Ambergate Wireworks – The Part They Played, is a collaborative site-specific R & D project, between me, and local visual artist, Lise Bennett. Funded by Arts Council England and National Lottery, as a co-production with Derby Museum of Making. It explores our visual responses to how Ambergate Wireworks (Manchester based Johnson & Nephew Ltd), changed the course of communication technology, engineering, energy, fashion, warfare, farming and freedom of movement, through an interactive immersive installation of a soundscape of workers memories, twelve suspended 3D wire drawings, from which large shadows of moving landscapes can be made, and a video by Gavin Repton.
2023
Heidi Luker
Artist Statement
Rolling in the Deep 35cm wide x 15cm high Material: Black iron wire During WW2, they manufactured wire for wartime items including wire for grommets, in anti-submarine/torpedo wire netting (Sea Wall Protection) for coastline areas. The nets, large metal rings were suspended from floating bollards in the sea.

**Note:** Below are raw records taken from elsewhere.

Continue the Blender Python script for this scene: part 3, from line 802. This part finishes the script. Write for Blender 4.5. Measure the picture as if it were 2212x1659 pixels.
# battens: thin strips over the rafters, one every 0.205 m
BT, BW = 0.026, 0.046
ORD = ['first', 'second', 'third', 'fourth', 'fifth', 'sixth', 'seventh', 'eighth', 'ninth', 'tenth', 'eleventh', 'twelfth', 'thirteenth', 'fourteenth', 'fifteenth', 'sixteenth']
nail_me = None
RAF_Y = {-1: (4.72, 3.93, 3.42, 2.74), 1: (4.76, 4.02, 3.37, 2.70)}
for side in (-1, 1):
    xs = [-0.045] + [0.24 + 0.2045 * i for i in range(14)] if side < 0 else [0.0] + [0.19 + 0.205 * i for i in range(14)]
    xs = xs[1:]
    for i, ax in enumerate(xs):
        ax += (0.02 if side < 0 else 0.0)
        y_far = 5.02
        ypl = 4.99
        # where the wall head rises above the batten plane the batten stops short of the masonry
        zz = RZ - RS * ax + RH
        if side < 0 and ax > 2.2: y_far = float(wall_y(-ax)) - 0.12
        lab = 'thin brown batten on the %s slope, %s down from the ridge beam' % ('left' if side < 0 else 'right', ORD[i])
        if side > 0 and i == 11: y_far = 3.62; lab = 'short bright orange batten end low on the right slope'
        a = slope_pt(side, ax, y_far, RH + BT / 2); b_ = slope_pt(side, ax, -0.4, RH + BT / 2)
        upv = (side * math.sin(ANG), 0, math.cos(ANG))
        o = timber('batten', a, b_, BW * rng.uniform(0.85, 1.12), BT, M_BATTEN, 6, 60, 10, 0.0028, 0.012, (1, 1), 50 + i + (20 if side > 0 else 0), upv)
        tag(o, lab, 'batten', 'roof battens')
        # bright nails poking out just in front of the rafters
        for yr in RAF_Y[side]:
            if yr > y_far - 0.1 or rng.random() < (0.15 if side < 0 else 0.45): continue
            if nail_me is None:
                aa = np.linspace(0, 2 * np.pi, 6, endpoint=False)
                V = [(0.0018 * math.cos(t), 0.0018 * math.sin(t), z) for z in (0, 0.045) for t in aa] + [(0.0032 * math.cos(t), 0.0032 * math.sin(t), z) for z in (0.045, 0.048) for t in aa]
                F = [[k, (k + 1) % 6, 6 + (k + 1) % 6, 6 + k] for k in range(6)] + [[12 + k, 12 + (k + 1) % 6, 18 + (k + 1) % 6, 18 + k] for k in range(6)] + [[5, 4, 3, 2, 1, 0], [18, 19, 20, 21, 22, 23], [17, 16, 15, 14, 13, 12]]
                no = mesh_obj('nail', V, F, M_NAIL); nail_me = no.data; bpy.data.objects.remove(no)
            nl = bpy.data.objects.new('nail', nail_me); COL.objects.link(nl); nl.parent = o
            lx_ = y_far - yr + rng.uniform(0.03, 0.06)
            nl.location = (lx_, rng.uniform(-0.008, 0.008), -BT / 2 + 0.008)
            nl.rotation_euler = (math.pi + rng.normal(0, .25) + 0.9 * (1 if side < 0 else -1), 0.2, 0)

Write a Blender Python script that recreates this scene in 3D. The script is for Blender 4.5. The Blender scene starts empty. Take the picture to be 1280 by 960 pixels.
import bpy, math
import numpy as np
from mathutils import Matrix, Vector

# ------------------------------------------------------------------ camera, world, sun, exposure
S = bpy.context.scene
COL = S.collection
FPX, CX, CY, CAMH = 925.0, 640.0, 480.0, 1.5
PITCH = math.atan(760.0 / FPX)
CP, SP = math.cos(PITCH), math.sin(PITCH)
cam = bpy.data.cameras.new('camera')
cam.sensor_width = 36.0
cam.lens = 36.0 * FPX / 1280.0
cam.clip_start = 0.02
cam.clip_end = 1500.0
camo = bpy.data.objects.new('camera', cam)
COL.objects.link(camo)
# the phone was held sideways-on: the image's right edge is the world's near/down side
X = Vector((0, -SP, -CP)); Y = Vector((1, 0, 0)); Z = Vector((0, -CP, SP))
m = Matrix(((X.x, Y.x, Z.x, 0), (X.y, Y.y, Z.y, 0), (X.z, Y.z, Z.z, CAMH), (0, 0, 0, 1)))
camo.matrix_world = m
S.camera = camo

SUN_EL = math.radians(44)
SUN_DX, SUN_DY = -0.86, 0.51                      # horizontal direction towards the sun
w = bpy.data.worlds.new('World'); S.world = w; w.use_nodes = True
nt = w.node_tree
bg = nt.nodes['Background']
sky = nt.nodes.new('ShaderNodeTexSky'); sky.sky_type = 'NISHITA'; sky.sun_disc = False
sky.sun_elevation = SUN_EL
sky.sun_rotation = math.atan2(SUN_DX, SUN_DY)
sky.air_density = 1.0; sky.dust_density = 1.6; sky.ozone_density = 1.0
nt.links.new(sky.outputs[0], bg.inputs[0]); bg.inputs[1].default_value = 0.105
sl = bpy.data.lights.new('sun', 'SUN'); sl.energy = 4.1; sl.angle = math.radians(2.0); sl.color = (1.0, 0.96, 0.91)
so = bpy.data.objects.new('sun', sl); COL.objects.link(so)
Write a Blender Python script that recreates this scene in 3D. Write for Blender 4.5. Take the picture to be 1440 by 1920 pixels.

When the Empire Calls 35cm wide x 15cm high Material: Black iron wire Richard Johnson & Nephew were the first British company to be sold the US patent for barbed wire. In 1899, they produced over 3,000 (out of 4.500) miles of barbed wire fencing for the Boer War.
Seven Seconds 35cm wide x 20 cm high Material: Black iron wire WW1 wire pins in hand grenades. After the pin is removed there is roughly seven seconds until it explodes. I chose this title because it’s the title of a song about the first moments of birth.